T
thepotatoman
Unconfirmed Member
This would be the one thing that would really disappoint me if it maintained to the election, and it seems very likely that it will. Losing a bunch of red and purple state senate races is no huge loss, but losing the nationwide popular vote is baffling. It's just hard to see how many people still think Republicans are honestly best for the country.CNN and ABC/WaPo now have Republicans at +4 and +3 in generic ballot. That moves the RCP average to +1.6 GOP. The highest since February.
http://www.cnn.com/2014/09/09/politics/cnn-poll-congress/index.html
http://www.washingtonpost.com/polit...2492-37c5-11e4-bdfb-de4104544a37_graphic.html
Clearly this shift went from +3 Dem to +3 Rep is thanks to the labor day shift from registered to likely voters, so once again turnout is the biggest problem. But good lord that signifies a hell of a turnout gap.
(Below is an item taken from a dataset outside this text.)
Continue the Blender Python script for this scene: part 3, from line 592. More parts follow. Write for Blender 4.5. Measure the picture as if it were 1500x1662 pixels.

About as bad as the one in 2010. Democrats have had a problem with a turnout gap ever since Clinton and the age divide he introduced to american politics, but it was always between a 1 and 4 point gap, not the freaking 6 we're looking at seeing in back to back midterms.
I know democrats acknowledge the problem and are doing some things to combat it, but even so, I'm not sure if they're as serious about it as they should be.